## Start

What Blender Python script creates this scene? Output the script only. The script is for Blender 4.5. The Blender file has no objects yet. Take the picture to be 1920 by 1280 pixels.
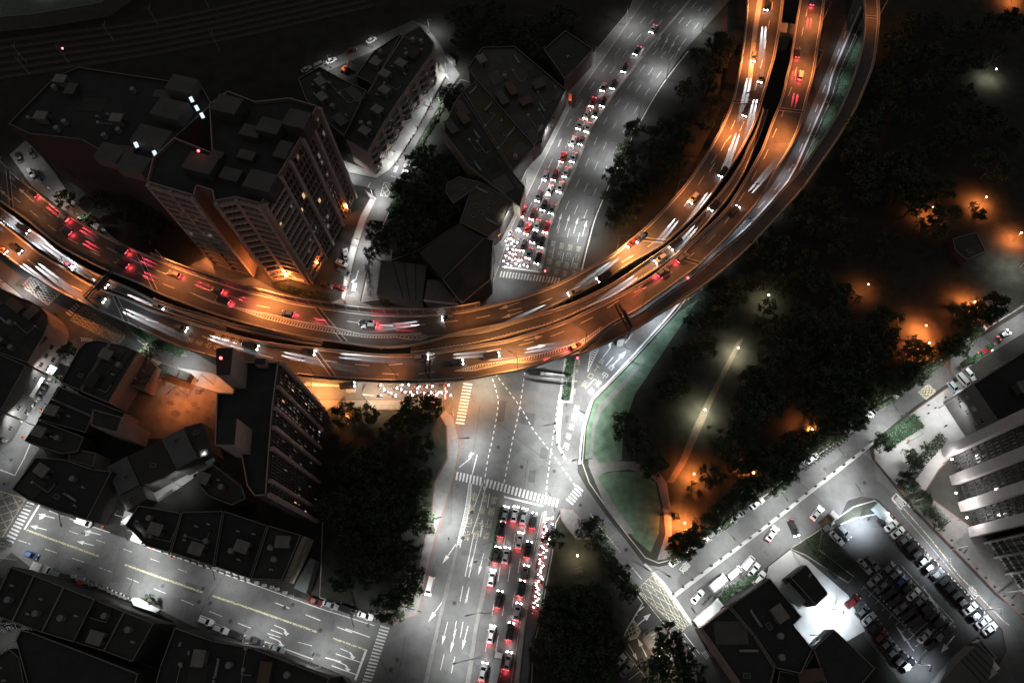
import bpy, bmesh, math, random
from mathutils import Vector, Matrix
random.seed(7)
R_ = math.radians
SC = bpy.context.scene
COL = SC.collection
# ------------------------------------------------------------------ camera
F = 1280.0; NU, NV = 1010.0, 1204.0; H = 200.0
nd = Vector(((NU-960)/F, -(NV-640)/F, -1.0)).normalized()
zc = -nd
xw = (Vector((1, 0, 0)) - zc*zc[0]).normalized()
yw = zc.cross(xw)
RM = Matrix((xw, yw, zc))
RI = RM.transposed()
cam = bpy.data.objects.new('camera', bpy.data.cameras.new('camera'))
COL.objects.link(cam)
cam.data.sensor_width = 36; cam.data.lens = 24
cam.data.clip_start = 1; cam.data.clip_end = 3000
cam.matrix_world = Matrix.Translation((0, 0, H)) @ RM.to_4x4()
SC.camera = cam
# ------------------------------------------------------------------ sky glow, faint moonlight, exposure
W = bpy.data.worlds.new('World'); SC.world = W; W.use_nodes = True
nt = W.node_tree; nt.nodes.clear()
wo = nt.nodes.new('ShaderNodeOutputWorld'); bg = nt.nodes.new('ShaderNodeBackground')
bg.inputs[0].default_value = (1.0, 0.97, 0.95, 1); bg.inputs[1].default_value = 0.085
nt.links.new(bg.outputs[0], wo.inputs[0])
SC.view_settings.view_transform = 'Standard'; SC.view_settings.look = 'None'
SC.view_settings.exposure = 0; SC.view_settings.gamma = 1
SC.render.engine = 'CYCLES'
cy = SC.cycles
cy.use_denoising = True; cy.max_bounces = 4; cy.diffuse_bounces = 2; cy.glossy_bounces = 2
cy.transmission_bounces = 2; cy.transparent_max_bounces = 4
cy.sample_clamp_indirect = 2.0; cy.sample_clamp_direct = 0.0; cy.use_light_tree = True
WHITE = (0.98, 1.0, 0.985); COOL = (0.80, 0.90, 1.0); WARM = (1.0, 0.80, 0.58)
ORANGE = (1.0, 0.285, 0.075); AMBER = (1.0, 0.38, 0.115); DEEP = (1.0, 0.24, 0.06)

def G(u, v, z=0.0):
    d = RM @ Vector(((u-960)/F, -(v-640)/F, -1.0))
    t = (z-H)/d.z
    return Vector((d.x*t, d.y*t, z))
def HD(u, v, du, dv, z=0.0):
    a = G(u, v, z); b = G(u+du, v+dv, z); return math.atan2(b.y-a.y, b.x-a.x)

# ------------------------------------------------------------------ materials
MC = {}
def mat(name, col, rough=0.85, metal=0.0, var=0.25, scale=0.6, fine=6.0, emit=None, es=1.0, spec=0.3, bump=0.0, coat=0.0):
    if name in MC: return MC[name]
    m = bpy.data.materials.new(name); m.use_nodes = True; MC[name] = m
    n = m.node_tree.nodes; l = m.node_tree.links
    b = n['Principled BSDF']
    b.inputs['Roughness'].default_value = rough; b.inputs['Metallic'].default_value = metal
    b.inputs['Specular IOR Level'].default_value = spec
    if coat: b.inputs['Coat Weight'].default_value = coat
    if emit:
        b.inputs['Base Color'].default_value = (0.02, 0.02, 0.02, 1)
        b.inputs['Emission Color'].default_value = (*emit, 1); b.inputs['Emission Strength'].default_value = es
        m.cycles.emission_sampling = 'NONE'
        return m
    if var <= 0:
        b.inputs['Base Color'].default_value = (*col, 1); return m
    tc = n.new('ShaderNodeTexCoord')
    n1 = n.new('ShaderNodeTexNoise'); n1.inputs['Scale'].default_value = scale; n1.inputs['Detail'].default_value = 5
    n2 = n.new('ShaderNodeTexNoise'); n2.inputs['Scale'].default_value = fine; n2.inputs['Detail'].default_value = 3
    l.new(tc.outputs['Object'], n1.inputs['Vector']); l.new(tc.outputs['Object'], n2.inputs['Vector'])
    ad = n.new('ShaderNodeMath'); ad.operation = 'MULTIPLY_ADD'; ad.inputs[1].default_value = 0.65
    l.new(n1.outputs['Fac'], ad.inputs[0])
    m2 = n.new('ShaderNodeMath'); m2.operation = 'MULTIPLY'; m2.inputs[1].default_value = 0.35
    l.new(n2.outputs['Fac'], m2.inputs[0]); l.new(m2.outputs[0], ad.inputs[2])
    cr = n.new('ShaderNodeValToRGB'); cr.color_ramp.elements[0].position = 0.3; cr.color_ramp.elements[1].position = 0.7
    cr.color_ramp.elements[0].color = (*[c*(1-var) for c in col], 1); cr.color_ramp.elements[1].color = (*[min(1, c*(1+var)) for c in col], 1)
    l.new(ad.outputs[0], cr.inputs[0]); l.new(cr.outputs[0], b.inputs['Base Color'])
    if bump:
        bp = n.new('ShaderNodeBump'); bp.inputs['Strength'].default_value = bump; bp.inputs['Distance'].default_value = 0.05
        l.new(n2.outputs['Fac'], bp.inputs['Height']); l.new(bp.outputs[0], b.inputs['Normal'])
    return m
def worn(name, col, base=(0.07, 0.07, 0.07), thr=0.38):
    if name in MC: return MC[name]
    m = mat(name, col, 0.7, var=0.12, scale=2)
    n = m.node_tree.nodes; l = m.node_tree.links; b = n['Principled BSDF']
    src = b.inputs['Base Color'].links[0].from_socket
    tc = n.new('ShaderNodeTexCoord'); nz = n.new('ShaderNodeTexNoise'); nz.inputs['Scale'].default_value = 3.0; nz.inputs['Detail'].default_value = 8
    l.new(tc.outputs['Object'], nz.inputs['Vector'])
    cr = n.new('ShaderNodeValToRGB'); cr.color_ramp.elements[0].position = thr-0.06; cr.color_ramp.elements[1].position = thr+0.06
    mx = n.new('ShaderNodeMix'); mx.data_type = 'RGBA'
    l.new(nz.outputs['Fac'], cr.inputs[0]); l.new(cr.outputs[0], mx.inputs['Factor'])
    mx.inputs['A'].default_value = (*base, 1); l.new(src, mx.inputs['B']); l.new(mx.outputs['Result'], b.inputs['Base Color'])
    return m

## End

# AIM OF THE EXERCISE
Find the lines above holding the word "objects" and show them.

# ANSWER
What Blender Python script creates this scene? Output the script only. The script is for Blender 4.5. The Blender file has no objects yet. Take the picture to be 1920 by 1280 pixels.
cam = bpy.data.objects.new('camera', bpy.data.cameras.new('camera'))
COL.objects.link(cam)